Wait, I wasn't going to write about that. “No, Kim, don't you dare mention that,” she said. “If you ever say that I'll never talk to you again.”

“I just didn't know what else to do,” she said. “It was so sick, and it would have died anyway, you know.”

A few years later we had a Fourth of July party, and Alex, the kid closest to my age, went with me to our garage where I had a goldfish. “Let's see what happens,” I said, “when we put iodine in the water.” So we did. At first it did bother the fish, but later….

Why didn't I speak up and save the turtle? Why did Alex save the fish? We were both responsible for the demise of these helpless creatures.

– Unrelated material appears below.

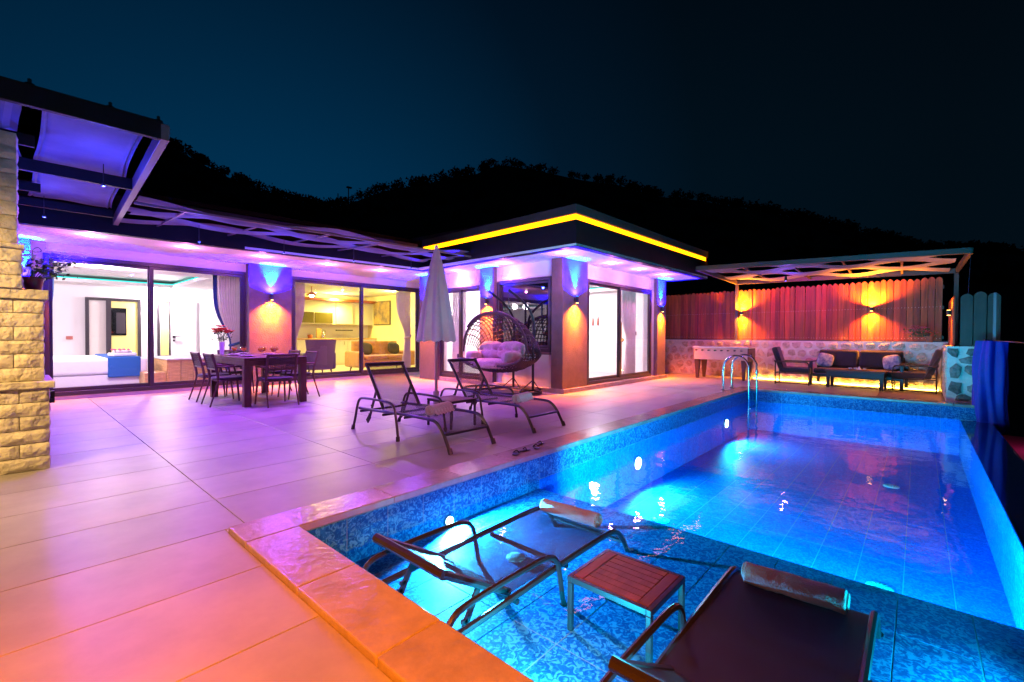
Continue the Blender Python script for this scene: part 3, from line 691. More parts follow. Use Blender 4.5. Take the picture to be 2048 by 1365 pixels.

Today my wife was bothered that someone didn't give as they had promised. “Should I say something,” she asked? I told her that I called up and complained to a lawn care company because they cleaned up one yard by blowing all the debris across the street. Tonight they used a hose rather than a leaf blower. A little progress in Austin.

I can imagine the turtle and the goldfish exchanging stories in pet heaven about how there owners were missing their hearts. I wonder what stories the lawn debris tell about how they happened to be relocated by a noisy wind machine.

P.S. My wife claims it was she or us that froze the turtle… not my sister. Is there a statute of limitations on turtle and fish abuse? She claims it was the most humane way to send it to the next world. We didn’t have Google to ask, “How the ♥♥♥♥ do you kill a Turtle?

P.S.S. My sister Gail just wrote, "I never put the turtle in the freezer. I think it was Linda (my wife).

But I did bury my alive turtle along with Sandy's dead one to see if it would get to China. In Grandma and Grandpa‘s yard in Portland." So I wrote her to see if they made it to China.“

P.S.S.S. “You can use my name. They got to China I think but I'm not sure.”

P.S.S.S.S. Our parents shielded us from death. So I guess we had to do our own experimenting. When we did kaddish tonight at prayer service, I asked if we could say a prayer for some animals that I killed when I was a kid. The rabbi said sure, we can do that.